Forecasting mass atrocity and genocide

Ben Goldsmith’s Atrocity Forecasting Project has developed a tool for predicting and hopefully preventing mass atrocities around the world.

By Tim Groenendyk

Ben Goldsmith

"Our model also captures cases that are only just appearing in the news like Central African Republic and Myanmar." Associate Professor Ben Goldsmith

“The Project is not so much about understanding the causes of genocide as actually finding particular indicators that are the strongest forecasting tools for genocide,” said Associate Professor Ben Goldsmith and chief investigator at the Atrocity Forecasting Project.

“Our aim was, in particular, to create a forecasting model for genocide and politicide (the deliberate and systematic mass killing of a politically identified group) and something that could map atrocities more generally.

“It’s a quantitative tool that can be used to help predict and prevent mass atrocities.”

The Asia Pacific Centre for the Responsibility to Protect and AusAID funded the Project which also collaborates with University of New South Wales computer scientists and fellow chief investigator Professor Arcot Sowmya.

The forecasting model uses commercially available statistical and econometric applications but Goldsmith said that it’s the techniques they use to analyse the data that are more important than the software.

“Instead of just looking at variables that are generally static, we included variables like elections and changes in the political system or changes in the economy over a short period of time.

“The difference between our model and others is that it’s very sensitive to time varying factors.”

The tool analyses each country in two stages. The first stage of the model predicts political instability: civil war, a serious coup or a reversal of open governance.

“That estimate, for all countries in the world, is included in a model that then focuses specifically on the risk of genocide in that same period.”

The second stage estimates the likelihood of genocide or poiliticide over a certain period of time, such as in the next year or five years.

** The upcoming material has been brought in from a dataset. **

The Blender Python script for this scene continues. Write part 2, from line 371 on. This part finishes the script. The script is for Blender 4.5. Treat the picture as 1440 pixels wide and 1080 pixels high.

Goldsmith tested his model using a technique called ‘out-of-sample forecasting’ - which simulates actual future forecasting - to measure the accuracy of the results.

“For example, we’ll build the model so that it fits data up to the year 1990. Then we’ll forecast the year 1991, and of course the model hasn’t seen the data from that year.”

In a forthcoming paper in the Journal of Peace Research they compare their model against a commonly used tool developed by a CIA funded team. Not only were their results accurate but outperformed this model.

“We’re pretty confident that it’s among the best forecasting model of the sort.

“You don’t know what countries next year or the next five years are going to have instability so we argue you really need to include all countries in the world, or at least most countries that are at risk of that instability, in your forecast model, which is the real advantage of ours.”

The Atrocity Forecasting Project already lists Syria and Libya in their Top 15 Countries at Risk of the Onset of Politicide and Genocide, where mass killing of civilians because of their political or ethnic identity still occur.

“But our model also captures cases that are only just appearing in the news like Central African Republic and Myanmar.

“Myanmar, even though the political system is liberalising, we actually find that a risk factor for genocide in the country.

“It’s not one of the most powerful factors, but when you have a regime that begins to liberalise - and otherwise has risk factors - then that ‘opening up’ can also present the sort of instability in which the state might consider the option of mass killing.”